STORED DATA:
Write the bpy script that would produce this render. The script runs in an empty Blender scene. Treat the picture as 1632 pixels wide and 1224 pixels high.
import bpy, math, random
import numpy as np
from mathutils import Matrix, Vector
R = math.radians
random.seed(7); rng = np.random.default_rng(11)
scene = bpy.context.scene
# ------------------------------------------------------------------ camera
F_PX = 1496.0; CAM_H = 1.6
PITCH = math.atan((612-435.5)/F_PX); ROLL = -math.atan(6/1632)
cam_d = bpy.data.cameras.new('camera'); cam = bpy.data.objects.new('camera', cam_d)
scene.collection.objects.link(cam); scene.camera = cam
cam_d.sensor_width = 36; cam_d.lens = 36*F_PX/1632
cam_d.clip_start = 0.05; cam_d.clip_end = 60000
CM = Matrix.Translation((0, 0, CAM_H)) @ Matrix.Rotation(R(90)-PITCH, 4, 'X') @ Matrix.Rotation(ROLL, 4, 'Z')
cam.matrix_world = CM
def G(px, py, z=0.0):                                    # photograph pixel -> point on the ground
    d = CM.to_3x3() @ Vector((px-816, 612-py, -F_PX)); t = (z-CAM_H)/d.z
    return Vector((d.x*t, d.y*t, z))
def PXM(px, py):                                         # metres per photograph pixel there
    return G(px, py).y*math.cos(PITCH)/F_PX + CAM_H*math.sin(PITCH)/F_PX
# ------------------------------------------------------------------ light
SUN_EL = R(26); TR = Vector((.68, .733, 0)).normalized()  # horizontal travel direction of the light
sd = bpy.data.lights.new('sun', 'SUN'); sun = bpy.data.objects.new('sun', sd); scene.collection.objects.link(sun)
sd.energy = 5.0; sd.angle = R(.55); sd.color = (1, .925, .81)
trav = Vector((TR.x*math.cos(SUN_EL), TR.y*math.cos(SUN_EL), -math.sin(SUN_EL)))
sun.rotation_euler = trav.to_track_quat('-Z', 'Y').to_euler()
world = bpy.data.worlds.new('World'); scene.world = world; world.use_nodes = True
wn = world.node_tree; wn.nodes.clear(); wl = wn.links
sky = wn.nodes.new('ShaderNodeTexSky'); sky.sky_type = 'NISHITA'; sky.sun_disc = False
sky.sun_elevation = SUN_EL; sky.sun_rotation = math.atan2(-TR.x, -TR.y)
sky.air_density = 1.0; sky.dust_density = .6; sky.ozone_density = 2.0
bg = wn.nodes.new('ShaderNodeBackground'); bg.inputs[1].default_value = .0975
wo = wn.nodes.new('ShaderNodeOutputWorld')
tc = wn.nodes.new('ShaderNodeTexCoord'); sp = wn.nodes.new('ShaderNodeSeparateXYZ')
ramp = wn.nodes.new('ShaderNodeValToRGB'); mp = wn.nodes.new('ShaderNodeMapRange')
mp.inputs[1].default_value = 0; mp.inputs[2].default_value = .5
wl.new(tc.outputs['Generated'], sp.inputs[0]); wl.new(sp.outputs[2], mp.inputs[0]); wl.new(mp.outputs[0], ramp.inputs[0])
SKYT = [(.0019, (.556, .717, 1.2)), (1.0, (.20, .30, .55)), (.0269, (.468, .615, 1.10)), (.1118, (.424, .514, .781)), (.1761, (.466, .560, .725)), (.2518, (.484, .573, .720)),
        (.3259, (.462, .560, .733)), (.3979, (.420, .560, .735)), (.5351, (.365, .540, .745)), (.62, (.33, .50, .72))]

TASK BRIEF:
Output all of the data again, exactly.

ANSWER FOR THIS EXERCISE:
Write the bpy script that would produce this render. The script runs in an empty Blender scene. Treat the picture as 1632 pixels wide and 1224 pixels high.
import bpy, math, random
import numpy as np
from mathutils import Matrix, Vector
R = math.radians
random.seed(7); rng = np.random.default_rng(11)
scene = bpy.context.scene
# ------------------------------------------------------------------ camera
F_PX = 1496.0; CAM_H = 1.6
PITCH = math.atan((612-435.5)/F_PX); ROLL = -math.atan(6/1632)
cam_d = bpy.data.cameras.new('camera'); cam = bpy.data.objects.new('camera', cam_d)
scene.collection.objects.link(cam); scene.camera = cam
cam_d.sensor_width = 36; cam_d.lens = 36*F_PX/1632
cam_d.clip_start = 0.05; cam_d.clip_end = 60000
CM = Matrix.Translation((0, 0, CAM_H)) @ Matrix.Rotation(R(90)-PITCH, 4, 'X') @ Matrix.Rotation(ROLL, 4, 'Z')
cam.matrix_world = CM
def G(px, py, z=0.0):                                    # photograph pixel -> point on the ground
    d = CM.to_3x3() @ Vector((px-816, 612-py, -F_PX)); t = (z-CAM_H)/d.z
    return Vector((d.x*t, d.y*t, z))
def PXM(px, py):                                         # metres per photograph pixel there
    return G(px, py).y*math.cos(PITCH)/F_PX + CAM_H*math.sin(PITCH)/F_PX
# ------------------------------------------------------------------ light
SUN_EL = R(26); TR = Vector((.68, .733, 0)).normalized()  # horizontal travel direction of the light
sd = bpy.data.lights.new('sun', 'SUN'); sun = bpy.data.objects.new('sun', sd); scene.collection.objects.link(sun)
sd.energy = 5.0; sd.angle = R(.55); sd.color = (1, .925, .81)
trav = Vector((TR.x*math.cos(SUN_EL), TR.y*math.cos(SUN_EL), -math.sin(SUN_EL)))
sun.rotation_euler = trav.to_track_quat('-Z', 'Y').to_euler()
world = bpy.data.worlds.new('World'); scene.world = world; world.use_nodes = True
wn = world.node_tree; wn.nodes.clear(); wl = wn.links
sky = wn.nodes.new('ShaderNodeTexSky'); sky.sky_type = 'NISHITA'; sky.sun_disc = False
sky.sun_elevation = SUN_EL; sky.sun_rotation = math.atan2(-TR.x, -TR.y)
sky.air_density = 1.0; sky.dust_density = .6; sky.ozone_density = 2.0
bg = wn.nodes.new('ShaderNodeBackground'); bg.inputs[1].default_value = .0975
wo = wn.nodes.new('ShaderNodeOutputWorld')
tc = wn.nodes.new('ShaderNodeTexCoord'); sp = wn.nodes.new('ShaderNodeSeparateXYZ')
ramp = wn.nodes.new('ShaderNodeValToRGB'); mp = wn.nodes.new('ShaderNodeMapRange')
mp.inputs[1].default_value = 0; mp.inputs[2].default_value = .5
wl.new(tc.outputs['Generated'], sp.inputs[0]); wl.new(sp.outputs[2], mp.inputs[0]); wl.new(mp.outputs[0], ramp.inputs[0])
SKYT = [(.0019, (.556, .717, 1.2)), (1.0, (.20, .30, .55)), (.0269, (.468, .615, 1.10)), (.1118, (.424, .514, .781)), (.1761, (.466, .560, .725)), (.2518, (.484, .573, .720)),
        (.3259, (.462, .560, .733)), (.3979, (.420, .560, .735)), (.5351, (.365, .540, .745)), (.62, (.33, .50, .72))]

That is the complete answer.